On the other hand, the opposition in Sri Lanka has explicitly mentioned having taken inspiration from Modi’s campaign to fight an allegedly corrupt family that had taken over the state, not unlike the way many see the Nehru-Gandhis. In fact, an opposition leader said that they not only were inspired by Modi but also took advice from firms that worked on his campaign.

So, is there a lesson that Indian politicians ought to take from Rajapaksa’s fall?

Lesson for Modi:

Rajapaksa nurtured and fanned the flames of Buddhist nationalism to ensure support as he turned the screws on the Tamil Tigers in the final years of the war. As a result, right-wing groups, like the Bodu Bala Sena (Buddha’s Army), began taking on the Muslims, Sri Lanka’s other large minority which had previously not been opposed to Rajapaksa, and increasingly seemed beyond the ruling alliance’s control.

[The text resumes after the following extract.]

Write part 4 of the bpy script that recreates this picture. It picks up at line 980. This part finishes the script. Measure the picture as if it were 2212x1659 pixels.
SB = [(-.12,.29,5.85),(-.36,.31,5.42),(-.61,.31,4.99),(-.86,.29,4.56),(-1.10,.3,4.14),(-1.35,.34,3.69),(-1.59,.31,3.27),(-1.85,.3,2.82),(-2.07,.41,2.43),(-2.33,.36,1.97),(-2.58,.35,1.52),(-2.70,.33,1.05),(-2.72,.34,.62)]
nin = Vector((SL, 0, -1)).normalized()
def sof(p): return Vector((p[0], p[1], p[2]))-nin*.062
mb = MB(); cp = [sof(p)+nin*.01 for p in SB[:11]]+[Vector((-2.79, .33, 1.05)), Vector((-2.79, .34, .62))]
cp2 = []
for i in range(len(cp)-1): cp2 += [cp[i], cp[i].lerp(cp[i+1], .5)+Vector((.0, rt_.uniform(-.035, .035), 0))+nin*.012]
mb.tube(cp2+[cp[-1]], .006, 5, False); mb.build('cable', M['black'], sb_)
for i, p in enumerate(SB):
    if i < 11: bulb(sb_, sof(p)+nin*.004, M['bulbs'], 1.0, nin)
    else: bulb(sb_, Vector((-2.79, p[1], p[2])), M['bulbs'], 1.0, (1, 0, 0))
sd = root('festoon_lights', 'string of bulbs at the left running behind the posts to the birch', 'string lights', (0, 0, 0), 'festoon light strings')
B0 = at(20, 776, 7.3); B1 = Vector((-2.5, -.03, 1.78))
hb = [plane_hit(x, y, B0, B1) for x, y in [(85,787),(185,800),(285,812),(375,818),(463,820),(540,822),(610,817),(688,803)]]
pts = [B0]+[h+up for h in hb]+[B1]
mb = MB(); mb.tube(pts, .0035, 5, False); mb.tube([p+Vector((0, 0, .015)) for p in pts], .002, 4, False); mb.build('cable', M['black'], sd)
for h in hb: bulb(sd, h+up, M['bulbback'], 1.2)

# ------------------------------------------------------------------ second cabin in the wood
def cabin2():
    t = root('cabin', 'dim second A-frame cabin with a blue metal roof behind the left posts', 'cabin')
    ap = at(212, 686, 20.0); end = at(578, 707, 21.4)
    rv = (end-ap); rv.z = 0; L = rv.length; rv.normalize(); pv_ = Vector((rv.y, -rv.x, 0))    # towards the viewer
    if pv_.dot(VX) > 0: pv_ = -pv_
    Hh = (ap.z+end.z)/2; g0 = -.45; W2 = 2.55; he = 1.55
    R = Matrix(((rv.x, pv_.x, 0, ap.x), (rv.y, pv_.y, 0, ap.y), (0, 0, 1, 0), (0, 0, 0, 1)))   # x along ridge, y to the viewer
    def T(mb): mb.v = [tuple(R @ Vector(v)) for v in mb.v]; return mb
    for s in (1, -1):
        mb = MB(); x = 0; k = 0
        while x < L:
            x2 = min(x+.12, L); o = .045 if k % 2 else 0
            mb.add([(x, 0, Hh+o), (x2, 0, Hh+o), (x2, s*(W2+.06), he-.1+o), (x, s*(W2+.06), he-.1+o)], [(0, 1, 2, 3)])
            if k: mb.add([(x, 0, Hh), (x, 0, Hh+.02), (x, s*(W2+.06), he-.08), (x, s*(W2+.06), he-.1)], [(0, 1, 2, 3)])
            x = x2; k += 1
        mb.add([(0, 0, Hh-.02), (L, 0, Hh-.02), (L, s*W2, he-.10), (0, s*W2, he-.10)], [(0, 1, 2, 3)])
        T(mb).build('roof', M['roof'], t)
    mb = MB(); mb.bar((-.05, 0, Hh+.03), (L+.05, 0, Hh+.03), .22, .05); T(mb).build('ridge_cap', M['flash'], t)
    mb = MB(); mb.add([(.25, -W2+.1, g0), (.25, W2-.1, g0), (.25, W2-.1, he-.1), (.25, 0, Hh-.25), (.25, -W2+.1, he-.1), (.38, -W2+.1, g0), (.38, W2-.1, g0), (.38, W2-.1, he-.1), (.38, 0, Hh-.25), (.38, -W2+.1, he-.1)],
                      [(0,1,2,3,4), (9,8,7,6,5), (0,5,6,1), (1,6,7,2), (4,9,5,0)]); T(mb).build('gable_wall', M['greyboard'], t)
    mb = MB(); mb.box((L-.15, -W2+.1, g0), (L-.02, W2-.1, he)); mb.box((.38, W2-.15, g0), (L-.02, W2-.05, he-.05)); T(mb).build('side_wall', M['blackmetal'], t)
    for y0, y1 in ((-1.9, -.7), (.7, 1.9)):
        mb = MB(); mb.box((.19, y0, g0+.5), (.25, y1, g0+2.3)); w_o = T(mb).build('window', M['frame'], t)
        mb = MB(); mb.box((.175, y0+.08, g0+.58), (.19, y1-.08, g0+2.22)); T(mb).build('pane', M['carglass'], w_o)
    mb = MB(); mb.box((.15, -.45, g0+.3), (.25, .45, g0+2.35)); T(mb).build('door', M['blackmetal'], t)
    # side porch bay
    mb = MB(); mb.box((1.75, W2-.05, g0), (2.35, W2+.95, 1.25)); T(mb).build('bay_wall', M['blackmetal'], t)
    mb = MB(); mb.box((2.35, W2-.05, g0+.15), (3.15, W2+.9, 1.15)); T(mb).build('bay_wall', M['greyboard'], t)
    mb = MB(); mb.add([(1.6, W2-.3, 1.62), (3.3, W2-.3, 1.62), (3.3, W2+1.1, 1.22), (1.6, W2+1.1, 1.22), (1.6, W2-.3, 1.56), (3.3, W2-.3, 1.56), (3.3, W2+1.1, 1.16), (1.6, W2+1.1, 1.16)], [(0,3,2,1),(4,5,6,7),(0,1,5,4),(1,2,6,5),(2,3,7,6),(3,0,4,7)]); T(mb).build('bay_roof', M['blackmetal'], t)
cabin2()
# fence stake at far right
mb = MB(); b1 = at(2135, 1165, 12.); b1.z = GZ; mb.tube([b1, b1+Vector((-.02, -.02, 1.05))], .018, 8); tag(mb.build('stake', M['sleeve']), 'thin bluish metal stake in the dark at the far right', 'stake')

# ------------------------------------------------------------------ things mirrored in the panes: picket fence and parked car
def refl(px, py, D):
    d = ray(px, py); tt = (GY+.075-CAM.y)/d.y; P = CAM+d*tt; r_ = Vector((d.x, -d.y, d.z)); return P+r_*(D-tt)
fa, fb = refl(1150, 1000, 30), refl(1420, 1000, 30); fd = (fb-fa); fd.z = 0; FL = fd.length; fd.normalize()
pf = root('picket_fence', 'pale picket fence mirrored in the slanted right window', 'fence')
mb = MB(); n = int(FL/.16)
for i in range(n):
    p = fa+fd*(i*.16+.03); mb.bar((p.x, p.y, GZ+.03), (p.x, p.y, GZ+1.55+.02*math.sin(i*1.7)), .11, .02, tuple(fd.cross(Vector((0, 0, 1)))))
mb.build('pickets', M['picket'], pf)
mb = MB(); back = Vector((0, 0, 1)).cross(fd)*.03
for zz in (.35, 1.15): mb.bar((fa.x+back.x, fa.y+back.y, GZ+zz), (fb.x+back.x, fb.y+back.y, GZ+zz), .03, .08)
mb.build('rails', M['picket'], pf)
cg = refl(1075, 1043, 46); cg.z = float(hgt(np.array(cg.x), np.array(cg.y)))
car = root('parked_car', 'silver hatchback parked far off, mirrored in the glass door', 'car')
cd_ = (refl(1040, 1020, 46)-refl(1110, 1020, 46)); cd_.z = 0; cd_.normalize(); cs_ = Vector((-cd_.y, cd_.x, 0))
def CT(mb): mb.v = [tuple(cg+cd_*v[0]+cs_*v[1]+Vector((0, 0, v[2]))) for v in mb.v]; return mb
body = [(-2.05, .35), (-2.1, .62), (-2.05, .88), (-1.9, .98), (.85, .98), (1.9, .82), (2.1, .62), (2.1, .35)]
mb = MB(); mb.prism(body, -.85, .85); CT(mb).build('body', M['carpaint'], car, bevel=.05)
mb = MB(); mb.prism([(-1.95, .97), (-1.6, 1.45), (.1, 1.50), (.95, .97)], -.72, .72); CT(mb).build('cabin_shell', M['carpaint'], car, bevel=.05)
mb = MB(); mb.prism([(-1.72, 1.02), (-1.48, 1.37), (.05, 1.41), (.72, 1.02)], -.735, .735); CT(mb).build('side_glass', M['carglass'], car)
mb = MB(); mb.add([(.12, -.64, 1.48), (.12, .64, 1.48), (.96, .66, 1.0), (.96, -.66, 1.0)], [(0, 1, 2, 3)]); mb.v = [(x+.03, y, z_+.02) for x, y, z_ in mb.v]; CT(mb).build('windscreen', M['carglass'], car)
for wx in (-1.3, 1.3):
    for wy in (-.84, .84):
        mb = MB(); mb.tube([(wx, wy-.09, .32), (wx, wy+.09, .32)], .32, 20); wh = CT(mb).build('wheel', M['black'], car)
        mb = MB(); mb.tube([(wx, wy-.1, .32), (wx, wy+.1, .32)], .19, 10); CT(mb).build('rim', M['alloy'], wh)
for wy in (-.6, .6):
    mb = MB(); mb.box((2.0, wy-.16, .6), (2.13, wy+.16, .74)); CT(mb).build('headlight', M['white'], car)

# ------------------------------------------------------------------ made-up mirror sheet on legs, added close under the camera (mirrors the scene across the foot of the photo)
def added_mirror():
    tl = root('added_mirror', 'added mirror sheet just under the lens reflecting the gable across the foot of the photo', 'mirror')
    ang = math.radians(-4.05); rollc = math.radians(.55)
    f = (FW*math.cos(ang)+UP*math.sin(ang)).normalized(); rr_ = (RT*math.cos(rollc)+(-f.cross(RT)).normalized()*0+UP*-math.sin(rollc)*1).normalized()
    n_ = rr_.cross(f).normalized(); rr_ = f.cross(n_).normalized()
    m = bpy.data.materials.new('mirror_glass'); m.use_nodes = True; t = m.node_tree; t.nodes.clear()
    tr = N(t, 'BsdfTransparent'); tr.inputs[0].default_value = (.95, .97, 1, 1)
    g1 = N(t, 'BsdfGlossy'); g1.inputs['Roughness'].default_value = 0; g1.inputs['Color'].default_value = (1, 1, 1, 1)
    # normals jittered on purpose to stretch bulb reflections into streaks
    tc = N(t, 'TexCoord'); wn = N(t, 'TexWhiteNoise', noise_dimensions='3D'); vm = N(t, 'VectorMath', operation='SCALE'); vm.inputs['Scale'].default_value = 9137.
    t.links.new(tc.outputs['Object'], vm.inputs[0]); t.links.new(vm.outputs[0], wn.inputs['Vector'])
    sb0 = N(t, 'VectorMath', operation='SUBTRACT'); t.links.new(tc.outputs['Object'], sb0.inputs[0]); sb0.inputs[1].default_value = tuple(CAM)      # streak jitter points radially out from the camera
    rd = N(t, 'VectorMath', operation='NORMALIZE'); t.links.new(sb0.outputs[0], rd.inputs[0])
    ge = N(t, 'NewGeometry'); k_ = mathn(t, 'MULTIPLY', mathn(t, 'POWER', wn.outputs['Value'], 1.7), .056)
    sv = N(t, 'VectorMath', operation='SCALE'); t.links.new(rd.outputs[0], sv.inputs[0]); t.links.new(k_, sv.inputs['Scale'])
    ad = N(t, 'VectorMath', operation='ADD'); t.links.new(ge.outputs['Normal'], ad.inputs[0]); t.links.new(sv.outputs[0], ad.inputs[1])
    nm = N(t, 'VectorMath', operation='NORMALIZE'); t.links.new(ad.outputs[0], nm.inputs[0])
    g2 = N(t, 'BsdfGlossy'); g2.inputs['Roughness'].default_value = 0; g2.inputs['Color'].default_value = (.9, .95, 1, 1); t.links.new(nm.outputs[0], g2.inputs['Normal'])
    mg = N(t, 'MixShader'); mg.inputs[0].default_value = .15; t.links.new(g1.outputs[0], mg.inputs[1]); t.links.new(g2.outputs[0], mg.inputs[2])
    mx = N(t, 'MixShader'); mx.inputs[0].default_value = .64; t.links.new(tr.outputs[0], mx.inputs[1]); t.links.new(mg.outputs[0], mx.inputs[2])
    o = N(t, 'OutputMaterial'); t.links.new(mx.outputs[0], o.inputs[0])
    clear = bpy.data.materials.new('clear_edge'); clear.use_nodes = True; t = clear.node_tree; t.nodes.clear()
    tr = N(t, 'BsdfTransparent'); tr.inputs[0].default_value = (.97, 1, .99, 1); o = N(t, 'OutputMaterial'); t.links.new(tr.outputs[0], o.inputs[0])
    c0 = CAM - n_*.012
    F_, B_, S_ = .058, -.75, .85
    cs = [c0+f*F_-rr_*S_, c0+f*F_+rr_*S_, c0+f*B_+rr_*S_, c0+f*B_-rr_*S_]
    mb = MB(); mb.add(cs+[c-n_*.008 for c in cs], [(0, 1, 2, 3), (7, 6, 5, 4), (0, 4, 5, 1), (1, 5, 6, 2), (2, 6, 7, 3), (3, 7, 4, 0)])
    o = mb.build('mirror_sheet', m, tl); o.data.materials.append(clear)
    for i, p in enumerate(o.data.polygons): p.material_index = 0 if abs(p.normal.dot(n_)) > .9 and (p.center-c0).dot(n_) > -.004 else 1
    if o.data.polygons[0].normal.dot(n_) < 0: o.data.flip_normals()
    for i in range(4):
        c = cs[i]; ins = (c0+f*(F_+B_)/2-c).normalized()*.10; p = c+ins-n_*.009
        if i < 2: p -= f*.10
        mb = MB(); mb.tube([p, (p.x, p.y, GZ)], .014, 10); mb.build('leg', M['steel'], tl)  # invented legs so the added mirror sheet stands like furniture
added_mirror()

The defeated president also brooked no dissent, with his government becoming famous for using white vans to abduct dissidents, and attempted to exercise complete control over the government and formerly independent institutions. Among the promises by Sirisena are a roll-back of the constitutional amendment that struck down the two-term limit for presidents and to make institutions like the Human Rights and Election commissions properly independent again.

Lesson from Modi:

Sirisena fully leveraged the Rajapaksas' reputation of having arrogated all power in the country into one family. Unlike in 2010, the opposition this time captured the urban centres in Sri Lanka’s south west, including Colombo, in addition to the minority-inhabited Northern and Eastern provinces, suggesting that the corruption and nepotism had enough of an impact on the electorate that they voted it out.

The opposition campaign also took literal lessons from Modi. The New York Times reported that the opposition took advice from firms that worked on Modi’s campaign, while the Hindustan Times pointed out that national security adviser Ajit Doval met Sirisena last December to help shape the campaign against Rajapaksa.